New York City, 9/11, and its aftermath

Monday, October 13, 2008

Aryan Pitbulling

by Saul Bloodworth


Here is an interesting fact about Sarah Palin: The Governor from Alaska was born in Sandpoint, Idaho, and had returned to Idaho to attend the North Idaho community college in Coeur d'Alene; somewhat later she attended the University of Idaho.

Northern Idaho and especially Coeur d'Alene were, at that time, the heartland of white supremacism, the headquarters of the Aryan Nations were in Hayden, a suburb of Coeur d'Alane. The Aryan Nations are a neonazi group that worshippes Hitler.

So, I don't want to assume guilt by association, after all, she just lived there. Then again, the late leader of the Aryan Nations, Pastor Richard Butler, did sound a lot like Sarah Palin. Butler was the head of the Church of Jesus Christ–Christian. The church, originally known as the White Identity Church of Jesus Christ-Christian was founded, according to Wikipedia, by Ku Klux Klan organizer Wesley Swift, the son of a southern minister.

Butler was known for his rantings against Jews, much like Thomas Muthee, Sarah Palin's pastor in Wassila, Alaska, who wanted to replace the "Israelites" on Wall Street with Christian bankers. Even more eerily, when you listen to Palin's sneers against the "East Coast liberals" or "The New York Times" she sounds like Joseph Goebbels in drag (he also hated the Times).
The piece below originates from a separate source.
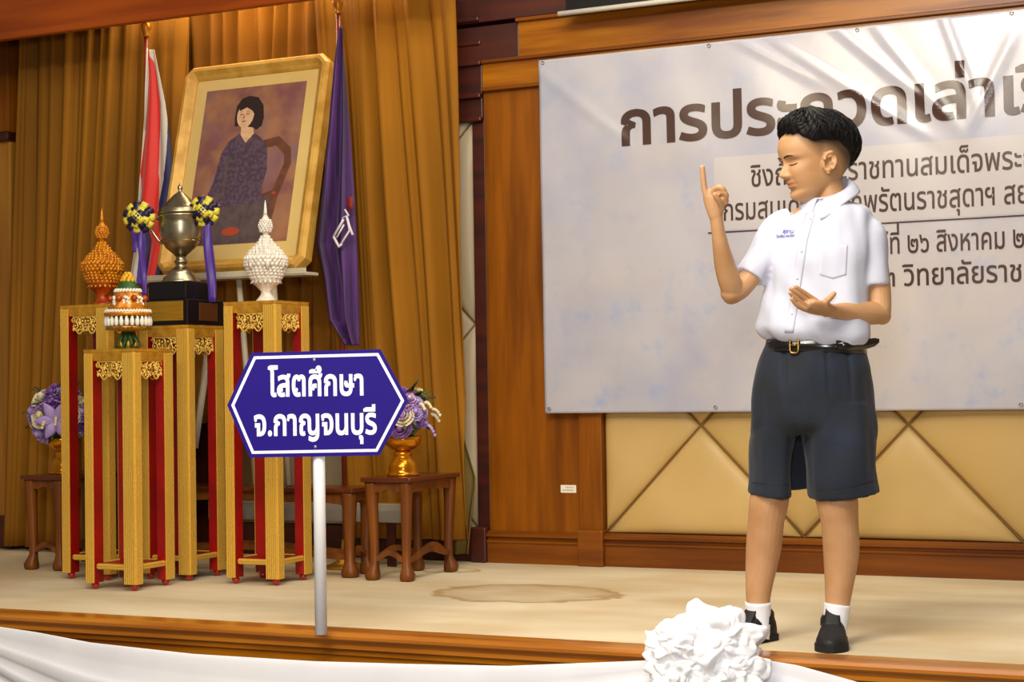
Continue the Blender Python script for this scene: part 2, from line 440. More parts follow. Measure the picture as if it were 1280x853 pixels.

While Palin at least avoids to be associated with modern-day neonazis, she has no problem with their predecessors from the 1930s. During a recent appearance she quoted Westbrook Pegler, an anti-semitic Hearst columnist who wished Roosevelt had been assassinated, and said that American Jews of Eastern European descent were "instinctively sympathetic to Communism." Or, in other words, you can't trust the East Coast liberals.